▶ [Exercise prompt]:
Starting at the first line of the listing below, repeat each line exactly until the line containing "from mathutils import Vector, Matrix, noise", which you include. Leave out pictures.

.....

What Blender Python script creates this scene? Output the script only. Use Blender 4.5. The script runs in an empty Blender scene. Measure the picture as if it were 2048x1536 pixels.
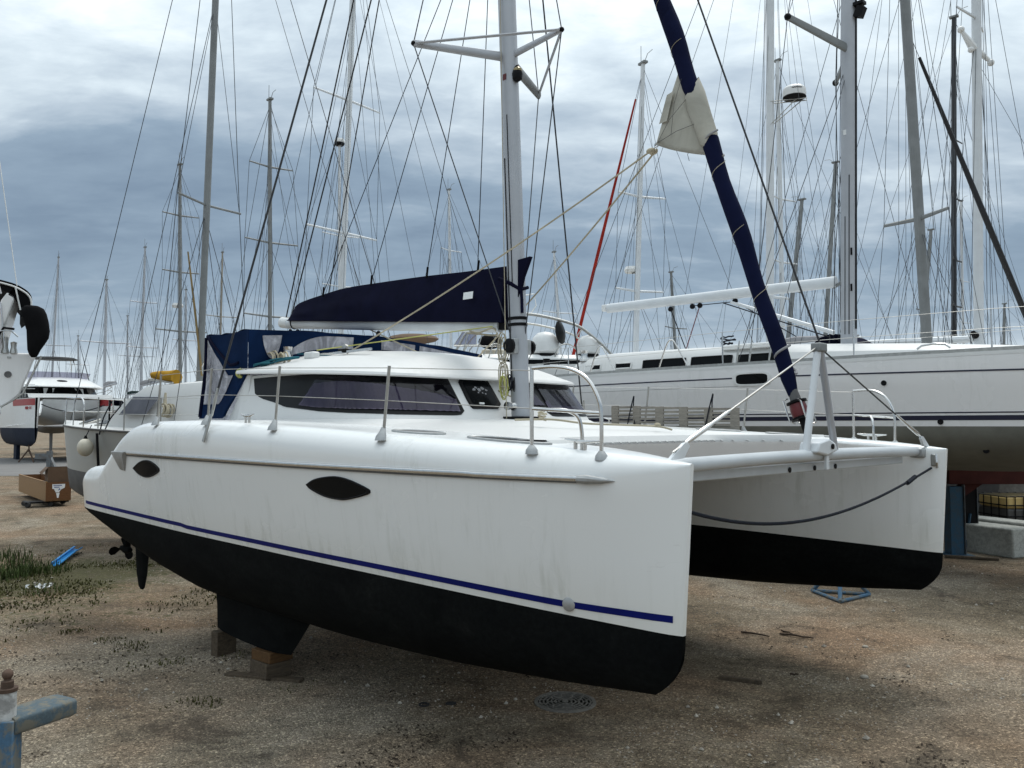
import bpy, math, random
import numpy as np
from mathutils import Vector, Matrix, noise

random.seed(7)
SC = bpy.context.scene
COL = SC.collection
R = math.radians
PI = math.pi

# ------------------------------------------------------------------ camera
cam_d = bpy.data.cameras.new('camera')
cam = bpy.data.objects.new('camera', cam_d)
COL.objects.link(cam)
cam_d.sensor_width = 36.0
cam_d.lens = 29.0
cam_d.clip_start = 0.05
cam_d.clip_end = 3000
cam.location = (0, 0, 2.55)
cam.rotation_euler = (R(90 + 2.845), 0, 0)
SC.camera = cam

# ------------------------------------------------------------------ sky, sun, exposure
world = bpy.data.worlds.new('World')
SC.world = world
world.use_nodes = True
wt = world.node_tree
wt.nodes.clear()


def wn(kind, **kw):
    n = wt.nodes.new(kind)
    for k, v in kw.items():
        setattr(n, k, v)
    return n


SUN_EL, SUN_AZ = R(62), R(28)
w_out = wn('ShaderNodeOutputWorld')
w_bg = wn('ShaderNodeBackground')
w_sky = wn('ShaderNodeTexSky')
w_sky.sky_type = 'NISHITA'
w_sky.sun_disc = False
w_sky.sun_elevation = SUN_EL
w_sky.sun_rotation = SUN_AZ
w_tc = wn('ShaderNodeTexCoord')
w_sep = wn('ShaderNodeSeparateXYZ')
wt.links.new(w_tc.outputs['Generated'], w_sep.inputs[0])


def wmath(op, a, b=None, c=None, clamp=False):
    n = wn('ShaderNodeMath', operation=op, use_clamp=clamp)
    for i, v in enumerate((a, b, c)):
        if v is None:
            continue
        if isinstance(v, (int, float)):
            n.inputs[i].default_value = v
        else:
            wt.links.new(v, n.inputs[i])
    return n.outputs[0]


zc = wmath('MAXIMUM', w_sep.outputs['Z'], 0.0)
den = wmath('ADD', zc, 0.20)
px = wmath('DIVIDE', w_sep.outputs['X'], den)
py = wmath('DIVIDE', w_sep.outputs['Y'], den)
w_cmb = wn('ShaderNodeCombineXYZ')
wt.links.new(px, w_cmb.inputs[0])
wt.links.new(py, w_cmb.inputs[1])


def wnoise(scale, detail, rough, dist, loc, sx=1.0, sy=1.0, rot=0.0):
    m = wn('ShaderNodeMapping')
    m.inputs['Location'].default_value = loc
    m.inputs['Scale'].default_value = (sx, sy, 1)
    m.inputs['Rotation'].default_value = (0, 0, rot)
    wt.links.new(w_cmb.outputs[0], m.inputs[0])
    n = wn('ShaderNodeTexNoise')
    n.inputs['Scale'].default_value = scale
    n.inputs['Detail'].default_value = detail
    n.inputs['Roughness'].default_value = rough
    n.inputs['Distortion'].default_value = dist
    wt.links.new(m.outputs[0], n.inputs['Vector'])
    return n.outputs[0]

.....

▶ [Solved problem]:
What Blender Python script creates this scene? Output the script only. Use Blender 4.5. The script runs in an empty Blender scene. Measure the picture as if it were 2048x1536 pixels.
import bpy, math, random
import numpy as np
from mathutils import Vector, Matrix, noise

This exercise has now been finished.